Não se sabe ao certo quando foi criada a Irmandade de Nossa Senhora do Rosário dos Homens Pretos do Penedo, mas sabe-se que, em 1634, ela já existia. Portanto, é uma tradição da cidade com mais de 370 anos e um dos mais fortes elos propulsores da cultura afro-penedense.
Origem do Rosário
A devoção a Nossa Senhora do Rosário tem sua origem entre os religiosos dominicanos por volta de 1200. São Domingos de Gusmão, inspirado pela Virgem Maria, deu ao rosário sua forma atual. Nossa Senhora do Rosário foi a mais popular das invocações marianas entre brancos e negros da colônia brasileira. Foi escolhida como orago de muitas confrarias e irmandades criadas para promover a alforria dos irmãos escravos e garantir-lhes sepultura em solo sagrado.
No Penedo, os escravos recolhiam no mato certas contas acinzentadas denominadas “Lágrimas de Nossa Senhora”, com as quais confeccionavam terços e rosários para suas orações, encontrando, na devoção, consolo nos braços misericordiosos da Mãe Branca do Rosário.
O Sincretismo Religioso
A lavagem das igrejas é uma tradição de origem portuguesa, absorvida pelo sincretismo africano. Veio de Portugal nos tempos do Brasil Império, quando o povo fazia penitências e promessas aos santos, varrendo, lavando, enfeitando e zelando as igrejas. Da África, os escravos trouxeram a cerimônia das “Águas de Oxalá”, uma procissão que representa a jornada de Oxalá, acometido por injustiças ao longo de sua caminhada ao reino de seu filho.
A lavagem do adro (terreno em frente à igreja) tem fundação nas raízes afro-penedenses. A primeira lavagem da atualidade ocorreu em 2005, realizada pelo Babalaorixá Fernando Oiá Belegum, que iniciou a retomada das antigas homenagens à Mãe Branca do Rosário. Pai Fernando tem se esforçado para resgatar as tradições afro-penedenses, seguindo à risca os antigos cerimoniais africanos. O cortejo parte da Igreja do Senhor Bom Jesus dos Pobres e segue até a Igreja de Nossa Senhora do Rosário dos Pretos, entoando louvores em dialeto africano, sempre às sextas-feiras que antecedem o carnaval.
O Folclore, a Cultura e a Religiosidade Afro-Penedense
Dentre as tradições do período da escravidão, destacam-se as Taiêras, um cortejo dançante formado por africanas vestidas com turbantes brancos, colares de contas coloridas, saias rodadas e chinelos de salto. As Taiéras do Penedo eram as mais expressivas de Alagoas.

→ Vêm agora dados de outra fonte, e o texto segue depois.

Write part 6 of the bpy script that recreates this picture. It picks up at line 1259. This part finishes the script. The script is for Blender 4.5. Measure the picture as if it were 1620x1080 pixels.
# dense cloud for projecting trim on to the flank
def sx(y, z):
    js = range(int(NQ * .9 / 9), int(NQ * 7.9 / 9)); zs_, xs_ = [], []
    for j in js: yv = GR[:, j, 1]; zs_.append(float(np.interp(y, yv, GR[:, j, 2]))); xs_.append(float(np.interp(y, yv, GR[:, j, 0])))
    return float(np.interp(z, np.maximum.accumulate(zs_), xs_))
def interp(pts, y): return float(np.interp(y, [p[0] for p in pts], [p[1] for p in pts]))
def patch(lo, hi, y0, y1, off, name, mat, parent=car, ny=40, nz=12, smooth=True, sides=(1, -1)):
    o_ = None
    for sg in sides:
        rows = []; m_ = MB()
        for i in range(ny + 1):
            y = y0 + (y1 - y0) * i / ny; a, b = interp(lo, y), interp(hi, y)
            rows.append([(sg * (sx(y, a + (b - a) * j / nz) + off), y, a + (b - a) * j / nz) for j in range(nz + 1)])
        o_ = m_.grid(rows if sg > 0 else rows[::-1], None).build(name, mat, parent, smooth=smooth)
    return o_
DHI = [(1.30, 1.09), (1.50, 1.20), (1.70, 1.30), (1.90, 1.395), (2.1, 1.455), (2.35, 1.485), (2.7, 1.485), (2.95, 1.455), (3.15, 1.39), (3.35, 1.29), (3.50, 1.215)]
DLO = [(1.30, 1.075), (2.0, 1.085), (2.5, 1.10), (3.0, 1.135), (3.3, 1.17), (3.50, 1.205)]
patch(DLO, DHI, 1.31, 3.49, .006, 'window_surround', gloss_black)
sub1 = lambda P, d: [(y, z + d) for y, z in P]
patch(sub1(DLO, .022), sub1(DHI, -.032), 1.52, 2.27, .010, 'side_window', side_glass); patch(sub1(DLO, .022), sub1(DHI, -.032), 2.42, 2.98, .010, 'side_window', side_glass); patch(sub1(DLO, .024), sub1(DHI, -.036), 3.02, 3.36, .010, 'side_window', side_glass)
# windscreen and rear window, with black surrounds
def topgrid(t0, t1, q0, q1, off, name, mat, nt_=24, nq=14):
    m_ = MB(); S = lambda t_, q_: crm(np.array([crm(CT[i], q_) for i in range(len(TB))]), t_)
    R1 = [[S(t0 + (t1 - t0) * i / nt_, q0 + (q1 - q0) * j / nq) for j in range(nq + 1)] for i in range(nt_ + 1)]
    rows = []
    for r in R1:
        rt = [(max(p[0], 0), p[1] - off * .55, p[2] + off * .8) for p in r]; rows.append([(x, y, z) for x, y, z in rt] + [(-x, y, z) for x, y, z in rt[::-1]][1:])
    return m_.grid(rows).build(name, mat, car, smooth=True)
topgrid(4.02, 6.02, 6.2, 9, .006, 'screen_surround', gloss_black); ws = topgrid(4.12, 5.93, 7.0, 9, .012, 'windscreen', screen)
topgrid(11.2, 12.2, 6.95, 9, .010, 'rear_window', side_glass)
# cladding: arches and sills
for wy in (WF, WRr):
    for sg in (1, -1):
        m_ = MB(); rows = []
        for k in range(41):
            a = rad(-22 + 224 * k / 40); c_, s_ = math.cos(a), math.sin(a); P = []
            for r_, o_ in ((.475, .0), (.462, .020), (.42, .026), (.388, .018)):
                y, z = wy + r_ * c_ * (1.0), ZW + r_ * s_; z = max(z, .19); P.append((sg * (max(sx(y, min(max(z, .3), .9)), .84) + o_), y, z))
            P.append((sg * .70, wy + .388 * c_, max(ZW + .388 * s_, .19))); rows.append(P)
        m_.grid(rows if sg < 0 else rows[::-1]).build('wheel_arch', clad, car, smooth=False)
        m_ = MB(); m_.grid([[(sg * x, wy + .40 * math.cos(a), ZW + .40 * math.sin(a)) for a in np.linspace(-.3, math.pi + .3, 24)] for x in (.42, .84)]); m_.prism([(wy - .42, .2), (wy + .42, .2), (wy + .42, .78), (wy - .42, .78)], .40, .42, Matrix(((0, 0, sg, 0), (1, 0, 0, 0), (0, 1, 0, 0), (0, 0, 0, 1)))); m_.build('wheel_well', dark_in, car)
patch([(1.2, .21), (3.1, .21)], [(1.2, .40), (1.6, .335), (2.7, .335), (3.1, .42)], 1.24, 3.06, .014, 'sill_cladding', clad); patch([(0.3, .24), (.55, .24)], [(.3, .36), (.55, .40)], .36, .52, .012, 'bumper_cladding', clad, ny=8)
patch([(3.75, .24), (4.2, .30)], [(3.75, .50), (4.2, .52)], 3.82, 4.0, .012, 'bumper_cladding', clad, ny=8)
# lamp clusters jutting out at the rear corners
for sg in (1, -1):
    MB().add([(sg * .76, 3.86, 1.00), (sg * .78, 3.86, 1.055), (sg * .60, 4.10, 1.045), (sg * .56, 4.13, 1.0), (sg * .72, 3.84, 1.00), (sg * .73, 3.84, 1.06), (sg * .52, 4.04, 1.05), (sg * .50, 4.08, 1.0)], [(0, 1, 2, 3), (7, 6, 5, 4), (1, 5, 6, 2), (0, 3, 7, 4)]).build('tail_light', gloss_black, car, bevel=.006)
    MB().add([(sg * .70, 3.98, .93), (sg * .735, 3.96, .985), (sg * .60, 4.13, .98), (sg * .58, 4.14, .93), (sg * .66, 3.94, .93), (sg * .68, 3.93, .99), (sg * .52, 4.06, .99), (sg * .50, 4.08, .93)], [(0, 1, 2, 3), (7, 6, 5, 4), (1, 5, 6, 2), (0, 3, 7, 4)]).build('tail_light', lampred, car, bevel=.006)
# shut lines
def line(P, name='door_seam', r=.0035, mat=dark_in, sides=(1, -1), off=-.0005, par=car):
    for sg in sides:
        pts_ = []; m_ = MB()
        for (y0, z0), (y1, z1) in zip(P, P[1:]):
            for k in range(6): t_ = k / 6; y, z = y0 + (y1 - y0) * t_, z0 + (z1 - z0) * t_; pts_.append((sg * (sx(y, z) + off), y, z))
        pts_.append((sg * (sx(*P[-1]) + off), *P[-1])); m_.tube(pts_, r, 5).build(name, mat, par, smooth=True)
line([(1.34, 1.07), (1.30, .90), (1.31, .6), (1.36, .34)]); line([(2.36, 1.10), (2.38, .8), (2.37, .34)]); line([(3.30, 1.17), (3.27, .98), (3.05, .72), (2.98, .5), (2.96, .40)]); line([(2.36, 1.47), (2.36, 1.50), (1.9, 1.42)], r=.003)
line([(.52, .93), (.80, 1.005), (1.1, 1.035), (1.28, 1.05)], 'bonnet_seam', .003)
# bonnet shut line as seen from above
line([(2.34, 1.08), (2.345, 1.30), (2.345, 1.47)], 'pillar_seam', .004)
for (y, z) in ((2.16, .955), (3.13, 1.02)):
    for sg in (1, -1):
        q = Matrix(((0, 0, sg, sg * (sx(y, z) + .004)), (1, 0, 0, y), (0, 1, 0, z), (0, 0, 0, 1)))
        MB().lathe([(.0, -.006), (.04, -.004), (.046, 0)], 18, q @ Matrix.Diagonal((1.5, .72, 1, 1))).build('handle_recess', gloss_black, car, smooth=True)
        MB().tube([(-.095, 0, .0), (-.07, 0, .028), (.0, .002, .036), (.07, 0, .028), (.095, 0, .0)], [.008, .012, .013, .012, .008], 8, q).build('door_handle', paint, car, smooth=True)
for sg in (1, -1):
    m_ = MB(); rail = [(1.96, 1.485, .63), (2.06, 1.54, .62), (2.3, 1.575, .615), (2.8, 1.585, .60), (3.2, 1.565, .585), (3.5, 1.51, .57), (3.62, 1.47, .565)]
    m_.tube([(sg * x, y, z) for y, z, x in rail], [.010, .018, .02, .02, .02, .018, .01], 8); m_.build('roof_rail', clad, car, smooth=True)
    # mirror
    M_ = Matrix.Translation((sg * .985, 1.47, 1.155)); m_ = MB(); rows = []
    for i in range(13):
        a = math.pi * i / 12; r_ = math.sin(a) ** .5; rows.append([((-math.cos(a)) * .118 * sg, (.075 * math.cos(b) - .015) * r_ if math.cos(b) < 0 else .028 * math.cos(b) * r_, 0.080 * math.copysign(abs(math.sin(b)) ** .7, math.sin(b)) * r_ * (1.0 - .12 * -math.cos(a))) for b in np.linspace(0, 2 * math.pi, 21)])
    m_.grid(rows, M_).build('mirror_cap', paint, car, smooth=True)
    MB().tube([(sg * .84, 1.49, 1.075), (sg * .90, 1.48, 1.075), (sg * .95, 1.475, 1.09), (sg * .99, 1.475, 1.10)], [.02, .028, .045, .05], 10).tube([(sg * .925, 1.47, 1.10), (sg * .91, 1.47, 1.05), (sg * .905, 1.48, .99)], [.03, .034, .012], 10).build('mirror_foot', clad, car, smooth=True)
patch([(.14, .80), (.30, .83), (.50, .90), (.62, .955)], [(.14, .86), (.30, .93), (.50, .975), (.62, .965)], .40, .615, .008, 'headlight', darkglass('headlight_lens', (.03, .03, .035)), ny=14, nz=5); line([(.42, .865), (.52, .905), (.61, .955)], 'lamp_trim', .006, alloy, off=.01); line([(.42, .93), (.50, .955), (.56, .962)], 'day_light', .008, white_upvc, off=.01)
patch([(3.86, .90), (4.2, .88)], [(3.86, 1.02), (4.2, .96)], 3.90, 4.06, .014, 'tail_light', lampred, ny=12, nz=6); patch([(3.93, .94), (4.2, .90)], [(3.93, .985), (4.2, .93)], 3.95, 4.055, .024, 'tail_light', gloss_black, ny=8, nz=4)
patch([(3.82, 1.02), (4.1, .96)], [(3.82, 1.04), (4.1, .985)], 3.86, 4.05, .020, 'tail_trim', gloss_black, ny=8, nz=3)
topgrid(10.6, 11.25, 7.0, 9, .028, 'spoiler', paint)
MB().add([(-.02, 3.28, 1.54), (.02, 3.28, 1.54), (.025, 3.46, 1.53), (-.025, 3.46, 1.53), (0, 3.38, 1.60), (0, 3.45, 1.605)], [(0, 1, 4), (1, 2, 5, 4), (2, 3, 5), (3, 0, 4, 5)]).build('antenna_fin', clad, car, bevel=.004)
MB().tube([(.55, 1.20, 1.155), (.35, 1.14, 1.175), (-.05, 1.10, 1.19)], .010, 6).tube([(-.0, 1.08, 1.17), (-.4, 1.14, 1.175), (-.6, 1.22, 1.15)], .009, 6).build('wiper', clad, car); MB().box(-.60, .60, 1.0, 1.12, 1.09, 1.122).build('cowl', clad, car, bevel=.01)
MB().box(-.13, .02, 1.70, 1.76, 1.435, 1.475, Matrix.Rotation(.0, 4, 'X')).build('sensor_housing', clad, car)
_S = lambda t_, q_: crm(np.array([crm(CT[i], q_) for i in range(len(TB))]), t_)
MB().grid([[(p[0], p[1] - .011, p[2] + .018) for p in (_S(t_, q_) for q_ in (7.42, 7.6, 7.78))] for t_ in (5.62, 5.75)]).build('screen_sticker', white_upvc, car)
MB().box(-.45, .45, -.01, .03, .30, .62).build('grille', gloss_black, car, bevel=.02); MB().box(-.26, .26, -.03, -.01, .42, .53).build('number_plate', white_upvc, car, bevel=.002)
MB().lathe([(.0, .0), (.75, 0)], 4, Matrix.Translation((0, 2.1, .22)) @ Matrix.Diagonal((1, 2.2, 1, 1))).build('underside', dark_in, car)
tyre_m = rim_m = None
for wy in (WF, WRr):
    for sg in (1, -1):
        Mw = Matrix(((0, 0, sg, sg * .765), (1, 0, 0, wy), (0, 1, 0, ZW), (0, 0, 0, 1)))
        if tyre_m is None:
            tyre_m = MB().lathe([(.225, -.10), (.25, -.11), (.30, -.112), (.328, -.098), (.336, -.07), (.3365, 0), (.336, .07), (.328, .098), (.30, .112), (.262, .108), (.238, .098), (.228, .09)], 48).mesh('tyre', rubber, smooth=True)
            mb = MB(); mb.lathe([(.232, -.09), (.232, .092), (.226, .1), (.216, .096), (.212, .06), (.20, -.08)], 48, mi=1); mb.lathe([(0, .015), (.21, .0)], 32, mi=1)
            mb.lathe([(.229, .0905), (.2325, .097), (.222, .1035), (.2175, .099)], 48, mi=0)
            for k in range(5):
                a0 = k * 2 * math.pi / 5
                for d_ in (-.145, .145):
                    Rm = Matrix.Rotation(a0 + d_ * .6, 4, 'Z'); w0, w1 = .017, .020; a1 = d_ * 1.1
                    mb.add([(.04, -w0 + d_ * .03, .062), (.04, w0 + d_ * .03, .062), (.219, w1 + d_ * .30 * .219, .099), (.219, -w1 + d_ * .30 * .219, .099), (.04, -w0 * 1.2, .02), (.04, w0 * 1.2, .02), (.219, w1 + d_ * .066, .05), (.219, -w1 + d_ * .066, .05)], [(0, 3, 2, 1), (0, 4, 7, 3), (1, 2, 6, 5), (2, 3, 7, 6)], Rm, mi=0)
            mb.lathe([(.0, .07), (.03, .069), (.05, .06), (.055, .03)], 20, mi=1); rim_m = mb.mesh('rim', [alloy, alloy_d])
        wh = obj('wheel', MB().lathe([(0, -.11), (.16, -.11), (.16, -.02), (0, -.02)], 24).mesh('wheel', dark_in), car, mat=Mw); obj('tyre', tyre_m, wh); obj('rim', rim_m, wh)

A cidade do Penedo sempre teve sua devoção maior voltada para Nossa Senhora do Rosário, que, com seu manto de ternura, acolheu a todos os filhos, sem distinção de raça ou credo. A lavagem da escadaria do adro da Igreja do Rosário Largo foi uma iniciativa do governo municipal para resgatar e preservar as tradições afro-penedenses, impedindo que seu legado histórico caia no esquecimento.